INSTRUCTIONS TO FOLLOW
Please copy the lines below exactly, from the first one through the line showing "tag(MB().tube(fib, .00013, 6).build('lint_fibre', LINT), 'curled".

SUPPLIED INFORMATION
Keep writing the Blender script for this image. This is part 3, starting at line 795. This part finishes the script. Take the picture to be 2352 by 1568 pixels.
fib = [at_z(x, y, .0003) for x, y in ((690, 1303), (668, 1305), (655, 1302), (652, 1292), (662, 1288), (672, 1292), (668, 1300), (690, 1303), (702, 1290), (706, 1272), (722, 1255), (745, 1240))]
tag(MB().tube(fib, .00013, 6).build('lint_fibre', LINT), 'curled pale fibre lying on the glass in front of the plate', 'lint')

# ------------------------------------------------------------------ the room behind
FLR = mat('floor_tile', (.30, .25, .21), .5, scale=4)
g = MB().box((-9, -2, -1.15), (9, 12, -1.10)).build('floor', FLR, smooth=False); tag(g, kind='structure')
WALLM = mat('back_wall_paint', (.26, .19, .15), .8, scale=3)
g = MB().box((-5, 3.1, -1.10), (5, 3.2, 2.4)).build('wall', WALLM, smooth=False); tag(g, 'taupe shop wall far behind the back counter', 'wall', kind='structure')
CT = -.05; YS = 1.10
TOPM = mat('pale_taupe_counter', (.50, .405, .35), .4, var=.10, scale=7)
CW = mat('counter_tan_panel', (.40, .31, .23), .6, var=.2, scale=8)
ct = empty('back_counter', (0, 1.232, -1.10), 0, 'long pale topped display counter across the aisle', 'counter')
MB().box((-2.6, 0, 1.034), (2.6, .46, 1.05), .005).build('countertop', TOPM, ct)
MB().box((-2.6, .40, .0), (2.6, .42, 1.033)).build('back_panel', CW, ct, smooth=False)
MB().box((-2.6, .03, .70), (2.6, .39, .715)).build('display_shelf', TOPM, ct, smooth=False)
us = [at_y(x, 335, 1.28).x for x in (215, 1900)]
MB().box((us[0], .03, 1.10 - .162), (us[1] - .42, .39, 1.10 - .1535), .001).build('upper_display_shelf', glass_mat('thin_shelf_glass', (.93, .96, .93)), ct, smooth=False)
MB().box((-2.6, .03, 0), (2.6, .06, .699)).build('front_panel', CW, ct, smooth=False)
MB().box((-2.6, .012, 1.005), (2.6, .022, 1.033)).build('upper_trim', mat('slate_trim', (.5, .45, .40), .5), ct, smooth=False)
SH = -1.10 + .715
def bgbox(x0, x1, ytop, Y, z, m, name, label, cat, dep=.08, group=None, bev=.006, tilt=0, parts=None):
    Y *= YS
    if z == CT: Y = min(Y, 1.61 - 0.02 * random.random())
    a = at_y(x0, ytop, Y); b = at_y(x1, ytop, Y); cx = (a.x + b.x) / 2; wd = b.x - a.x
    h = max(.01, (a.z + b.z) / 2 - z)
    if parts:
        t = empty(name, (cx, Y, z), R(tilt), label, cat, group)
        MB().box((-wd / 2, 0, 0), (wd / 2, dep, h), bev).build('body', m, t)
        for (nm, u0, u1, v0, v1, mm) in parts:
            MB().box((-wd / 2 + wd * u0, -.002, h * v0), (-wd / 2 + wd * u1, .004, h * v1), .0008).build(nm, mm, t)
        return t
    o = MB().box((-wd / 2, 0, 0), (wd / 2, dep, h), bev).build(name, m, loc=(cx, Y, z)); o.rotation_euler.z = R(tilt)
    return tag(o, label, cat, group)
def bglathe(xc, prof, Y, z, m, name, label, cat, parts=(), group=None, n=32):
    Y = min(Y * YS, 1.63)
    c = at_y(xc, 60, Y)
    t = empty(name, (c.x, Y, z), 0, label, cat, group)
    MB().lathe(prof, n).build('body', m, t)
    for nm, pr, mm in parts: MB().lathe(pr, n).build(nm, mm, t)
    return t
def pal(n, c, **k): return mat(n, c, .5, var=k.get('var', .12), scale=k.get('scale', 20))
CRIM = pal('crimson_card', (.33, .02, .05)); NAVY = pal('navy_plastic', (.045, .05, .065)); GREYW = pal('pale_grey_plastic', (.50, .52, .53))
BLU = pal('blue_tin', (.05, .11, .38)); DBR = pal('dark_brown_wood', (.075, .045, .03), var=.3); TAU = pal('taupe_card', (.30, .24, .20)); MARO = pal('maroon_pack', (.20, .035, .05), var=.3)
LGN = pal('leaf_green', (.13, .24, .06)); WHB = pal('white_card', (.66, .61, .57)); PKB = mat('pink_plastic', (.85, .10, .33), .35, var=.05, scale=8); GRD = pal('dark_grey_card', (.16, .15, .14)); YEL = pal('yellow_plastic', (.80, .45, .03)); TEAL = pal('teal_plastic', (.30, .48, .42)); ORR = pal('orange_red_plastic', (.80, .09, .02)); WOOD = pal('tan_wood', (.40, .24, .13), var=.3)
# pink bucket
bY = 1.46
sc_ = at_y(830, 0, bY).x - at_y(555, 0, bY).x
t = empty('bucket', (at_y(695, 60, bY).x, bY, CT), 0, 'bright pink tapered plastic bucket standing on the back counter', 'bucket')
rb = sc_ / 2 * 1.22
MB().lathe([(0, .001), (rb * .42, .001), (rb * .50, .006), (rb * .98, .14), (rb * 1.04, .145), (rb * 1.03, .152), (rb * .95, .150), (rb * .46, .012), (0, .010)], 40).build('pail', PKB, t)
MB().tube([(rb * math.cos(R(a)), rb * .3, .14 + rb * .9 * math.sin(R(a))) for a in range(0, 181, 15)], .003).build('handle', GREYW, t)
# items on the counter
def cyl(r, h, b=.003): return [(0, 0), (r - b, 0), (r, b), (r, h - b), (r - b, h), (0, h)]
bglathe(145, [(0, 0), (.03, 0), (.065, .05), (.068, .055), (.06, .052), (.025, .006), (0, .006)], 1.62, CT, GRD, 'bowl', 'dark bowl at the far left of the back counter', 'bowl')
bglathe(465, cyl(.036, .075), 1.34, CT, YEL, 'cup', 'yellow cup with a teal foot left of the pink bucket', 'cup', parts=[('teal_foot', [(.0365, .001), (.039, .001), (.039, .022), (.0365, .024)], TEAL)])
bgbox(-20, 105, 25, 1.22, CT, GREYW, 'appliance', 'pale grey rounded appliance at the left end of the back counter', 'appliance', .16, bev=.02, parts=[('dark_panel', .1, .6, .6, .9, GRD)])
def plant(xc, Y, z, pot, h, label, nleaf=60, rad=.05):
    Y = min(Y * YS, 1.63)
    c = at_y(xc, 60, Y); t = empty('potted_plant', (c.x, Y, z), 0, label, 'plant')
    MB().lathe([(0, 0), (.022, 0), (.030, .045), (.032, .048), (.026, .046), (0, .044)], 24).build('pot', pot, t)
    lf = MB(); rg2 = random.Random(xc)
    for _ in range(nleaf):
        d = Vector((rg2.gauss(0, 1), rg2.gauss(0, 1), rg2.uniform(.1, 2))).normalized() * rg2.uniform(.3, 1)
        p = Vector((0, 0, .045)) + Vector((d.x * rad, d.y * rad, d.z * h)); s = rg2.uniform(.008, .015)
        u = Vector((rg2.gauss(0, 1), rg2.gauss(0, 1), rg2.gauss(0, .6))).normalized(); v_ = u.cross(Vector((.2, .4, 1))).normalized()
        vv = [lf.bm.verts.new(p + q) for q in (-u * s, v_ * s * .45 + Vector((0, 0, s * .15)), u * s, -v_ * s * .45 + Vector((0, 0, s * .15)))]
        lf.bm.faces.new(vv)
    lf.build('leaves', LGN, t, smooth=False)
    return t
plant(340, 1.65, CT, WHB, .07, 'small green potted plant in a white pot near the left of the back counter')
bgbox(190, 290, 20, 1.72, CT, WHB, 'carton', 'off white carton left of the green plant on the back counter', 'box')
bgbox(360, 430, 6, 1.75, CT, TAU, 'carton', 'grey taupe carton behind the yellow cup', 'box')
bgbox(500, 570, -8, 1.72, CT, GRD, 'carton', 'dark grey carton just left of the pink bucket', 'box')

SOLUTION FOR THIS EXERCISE
Keep writing the Blender script for this image. This is part 3, starting at line 795. This part finishes the script. Take the picture to be 2352 by 1568 pixels.
fib = [at_z(x, y, .0003) for x, y in ((690, 1303), (668, 1305), (655, 1302), (652, 1292), (662, 1288), (672, 1292), (668, 1300), (690, 1303), (702, 1290), (706, 1272), (722, 1255), (745, 1240))]
tag(MB().tube(fib, .00013, 6).build('lint_fibre', LINT), 'curled pale fibre lying on the glass in front of the plate', 'lint')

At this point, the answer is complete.